● **Raw data**:
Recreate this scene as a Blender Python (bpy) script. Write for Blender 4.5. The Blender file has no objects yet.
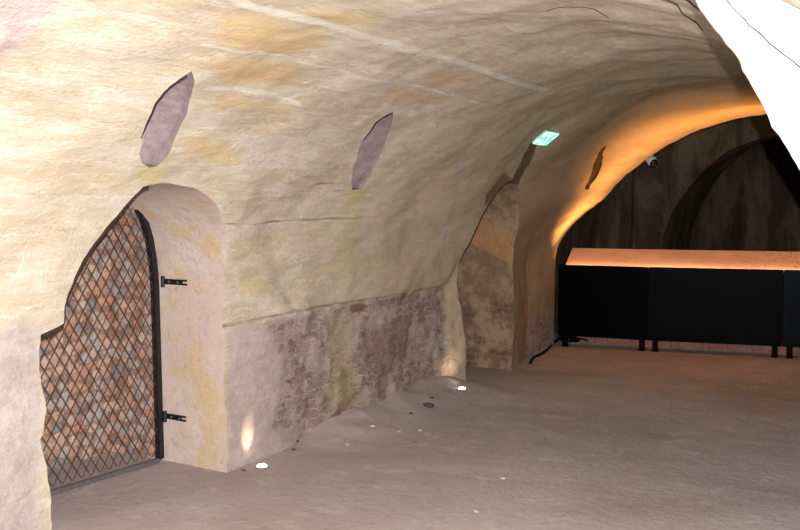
import bpy, bmesh, math, random
import numpy as np
from mathutils import Vector, noise
random.seed(7)
C = bpy.context.scene.collection
SC = bpy.context.scene

# ------------------------------------------------------------------ camera
F, CX, CY, H = 950.0, 400.0, 265.0, 1.65
YAW, PIT = math.radians(32.224), math.radians(3.614)
c_, s_ = math.cos(YAW), math.sin(YAW)
RT = np.array([c_, s_, 0.0])
HZ = np.array([-s_, c_, 0.0])
FW = HZ*math.cos(PIT) - np.array([0, 0, 1.0])*math.sin(PIT)
UP = HZ*math.sin(PIT) + np.array([0, 0, 1.0])*math.cos(PIT)
O = np.array([0.0, 0.0, H])
cam = bpy.data.cameras.new('camera'); cam.lens = F/800*36; cam.sensor_width = 36
cam.clip_start = 0.02
co = bpy.data.objects.new('camera', cam); C.objects.link(co)
co.location = O; co.rotation_euler = (math.pi/2 - PIT, 0, YAW)
SC.camera = co

def ray(x, y):
    return (x-CX)/F*RT + (CY-y)/F*UP + FW
def hit(x, y, n, d0):
    r = ray(x, y); n = np.array(n, float)
    return O + ((d0-O@n)/(r@n))*r

# ------------------------------------------------------------------ vault surface
XC, A, Z0, B, AR = -2.05, 2.10, 0.90, 1.78, 2.60
R0 = 1.95
KY = [0.0, 2.0, 3.0, 4.3, 4.95, 5.12, 5.3, 7.45, 7.62, 7.8, 8.5, 8.75, 9.4, 10.5, 12]
KX = [-4.0, -4.0, -4.0, -3.99, -4.03, -4.045, -4.07, -4.17, -4.15, -4.12, -4.04, -4.10, -4.30, -4.43, -4.44]
def sstep(a, b, x):
    t = np.clip((x-a)/(b-a), 0, 1); return t*t*(3-2*t)
def disp(Y, u):
    """inward displacement of the large form"""
    Y = np.asarray(Y, float); u = np.asarray(u, float)
    base = np.interp(Y, KY, KX) + 4.15
    up = np.interp(Y, [0, 3.5, 4.6, 6.5, 8.2, 9.3, 10.5], [0.13, 0.13, 0.09, 0.03, 0.04, 0.05, 0.08])
    hi = np.interp(Y, [4.3, 5.0, 7.4, 7.9], [2.4, 1.03, 1.03, 2.0])
    lo = np.interp(Y, [4.3, 5.0, 7.4, 7.9], [1.2, 0.90, 0.90, 1.0])
    k = np.clip((u-lo)/(hi-lo), 0, 1); k = k*k*(3-2*k)
    d = base*(1-k) + up*k
    # soft rib where the plaster shell changes course
    d = d - 0.035*sstep(7.2, 7.9, Y)*sstep(1.2, 2.0, u)*(1-sstep(8.4, 9.4, Y))
    return d
def rough(p, Y, u):
    a = noise.noise(Vector((Y*0.9, u*1.1, 3.1)))*0.05
    a += noise.noise(Vector((Y*2.6, u*4.0, 7.7)))*0.020
    a += noise.noise(Vector((Y*7, u*12, 1.7)))*0.007
    if u < 0.95 and 5.1 < Y < 7.6:
        a += noise.noise(Vector((Y*9, u*14, 5.7)))*0.018 - 0.01*abs(noise.noise(Vector((Y*22, u*30, 9.7))))
    return a
def base_pt(u):
    if u < Z0: return XC-A, u, 1.0, 0.0
    ph = (u-Z0)/R0
    if ph <= math.pi/2:
        a = A
    else:
        a = AR
    x = XC - a*math.cos(ph); z = Z0 + B*math.sin(ph)
    nx = math.cos(ph)/a; nz = -math.sin(ph)/B
    l = math.hypot(nx, nz)
    return x, z, nx/l, nz/l
def surf(Y, u, extra=0.0):
    x, z, nx, nz = base_pt(u)
    if u > Z0+R0*math.pi:            # right wall below springing
        x, z, nx, nz = XC+AR, Z0-(u-Z0-R0*math.pi), -1.0, 0.0
    d = float(disp(Y, u)) + rough(None, Y, u) + extra
    return (x+nx*d, Y, z+nz*d)
def inv(P):
    x, Y, z = P
    if z < Z0: return Y, z
    a = A if x < XC else AR
    ph = math.atan2((z-Z0)/B, (XC-x)/a)
    return Y, Z0+ph*R0
def outside(P):
    x, Y, z = P
    if z < Z0: return x < XC-A+float(disp(Y, max(z, 0)))
    a = A if x < XC else AR
    r = math.hypot((x-XC)/a, (z-Z0)/B)
    u = inv(P)[1]
    return (r-1)*2.0 + float(disp(Y, u)) > 0
def vhit(x, y):
    r = ray(x, y); t = 0.8
    while t < 14 and not outside(O+r*t): t += 0.02
    lo, hi = t-0.02, t
    for _ in range(12):
        m = (lo+hi)/2
        if outside(O+r*m): hi = m
        else: lo = m
    return O+r*hi
def yu(x, y):
    return inv(vhit(x, y))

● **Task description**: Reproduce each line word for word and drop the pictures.

● **Task answer**:
Recreate this scene as a Blender Python (bpy) script. Write for Blender 4.5. The Blender file has no objects yet.
import bpy, bmesh, math, random
import numpy as np
from mathutils import Vector, noise
random.seed(7)
C = bpy.context.scene.collection
SC = bpy.context.scene

# ------------------------------------------------------------------ camera
F, CX, CY, H = 950.0, 400.0, 265.0, 1.65
YAW, PIT = math.radians(32.224), math.radians(3.614)
c_, s_ = math.cos(YAW), math.sin(YAW)
RT = np.array([c_, s_, 0.0])
HZ = np.array([-s_, c_, 0.0])
FW = HZ*math.cos(PIT) - np.array([0, 0, 1.0])*math.sin(PIT)
UP = HZ*math.sin(PIT) + np.array([0, 0, 1.0])*math.cos(PIT)
O = np.array([0.0, 0.0, H])
cam = bpy.data.cameras.new('camera'); cam.lens = F/800*36; cam.sensor_width = 36
cam.clip_start = 0.02
co = bpy.data.objects.new('camera', cam); C.objects.link(co)
co.location = O; co.rotation_euler = (math.pi/2 - PIT, 0, YAW)
SC.camera = co

def ray(x, y):
    return (x-CX)/F*RT + (CY-y)/F*UP + FW
def hit(x, y, n, d0):
    r = ray(x, y); n = np.array(n, float)
    return O + ((d0-O@n)/(r@n))*r

# ------------------------------------------------------------------ vault surface
XC, A, Z0, B, AR = -2.05, 2.10, 0.90, 1.78, 2.60
R0 = 1.95
KY = [0.0, 2.0, 3.0, 4.3, 4.95, 5.12, 5.3, 7.45, 7.62, 7.8, 8.5, 8.75, 9.4, 10.5, 12]
KX = [-4.0, -4.0, -4.0, -3.99, -4.03, -4.045, -4.07, -4.17, -4.15, -4.12, -4.04, -4.10, -4.30, -4.43, -4.44]
def sstep(a, b, x):
    t = np.clip((x-a)/(b-a), 0, 1); return t*t*(3-2*t)
def disp(Y, u):
    """inward displacement of the large form"""
    Y = np.asarray(Y, float); u = np.asarray(u, float)
    base = np.interp(Y, KY, KX) + 4.15
    up = np.interp(Y, [0, 3.5, 4.6, 6.5, 8.2, 9.3, 10.5], [0.13, 0.13, 0.09, 0.03, 0.04, 0.05, 0.08])
    hi = np.interp(Y, [4.3, 5.0, 7.4, 7.9], [2.4, 1.03, 1.03, 2.0])
    lo = np.interp(Y, [4.3, 5.0, 7.4, 7.9], [1.2, 0.90, 0.90, 1.0])
    k = np.clip((u-lo)/(hi-lo), 0, 1); k = k*k*(3-2*k)
    d = base*(1-k) + up*k
    # soft rib where the plaster shell changes course
    d = d - 0.035*sstep(7.2, 7.9, Y)*sstep(1.2, 2.0, u)*(1-sstep(8.4, 9.4, Y))
    return d
def rough(p, Y, u):
    a = noise.noise(Vector((Y*0.9, u*1.1, 3.1)))*0.05
    a += noise.noise(Vector((Y*2.6, u*4.0, 7.7)))*0.020
    a += noise.noise(Vector((Y*7, u*12, 1.7)))*0.007
    if u < 0.95 and 5.1 < Y < 7.6:
        a += noise.noise(Vector((Y*9, u*14, 5.7)))*0.018 - 0.01*abs(noise.noise(Vector((Y*22, u*30, 9.7))))
    return a
def base_pt(u):
    if u < Z0: return XC-A, u, 1.0, 0.0
    ph = (u-Z0)/R0
    if ph <= math.pi/2:
        a = A
    else:
        a = AR
    x = XC - a*math.cos(ph); z = Z0 + B*math.sin(ph)
    nx = math.cos(ph)/a; nz = -math.sin(ph)/B
    l = math.hypot(nx, nz)
    return x, z, nx/l, nz/l
def surf(Y, u, extra=0.0):
    x, z, nx, nz = base_pt(u)
    if u > Z0+R0*math.pi:            # right wall below springing
        x, z, nx, nz = XC+AR, Z0-(u-Z0-R0*math.pi), -1.0, 0.0
    d = float(disp(Y, u)) + rough(None, Y, u) + extra
    return (x+nx*d, Y, z+nz*d)
def inv(P):
    x, Y, z = P
    if z < Z0: return Y, z
    a = A if x < XC else AR
    ph = math.atan2((z-Z0)/B, (XC-x)/a)
    return Y, Z0+ph*R0
def outside(P):
    x, Y, z = P
    if z < Z0: return x < XC-A+float(disp(Y, max(z, 0)))
    a = A if x < XC else AR
    r = math.hypot((x-XC)/a, (z-Z0)/B)
    u = inv(P)[1]
    return (r-1)*2.0 + float(disp(Y, u)) > 0
def vhit(x, y):
    r = ray(x, y); t = 0.8
    while t < 14 and not outside(O+r*t): t += 0.02
    lo, hi = t-0.02, t
    for _ in range(12):
        m = (lo+hi)/2
        if outside(O+r*m): hi = m
        else: lo = m
    return O+r*hi
def yu(x, y):
    return inv(vhit(x, y))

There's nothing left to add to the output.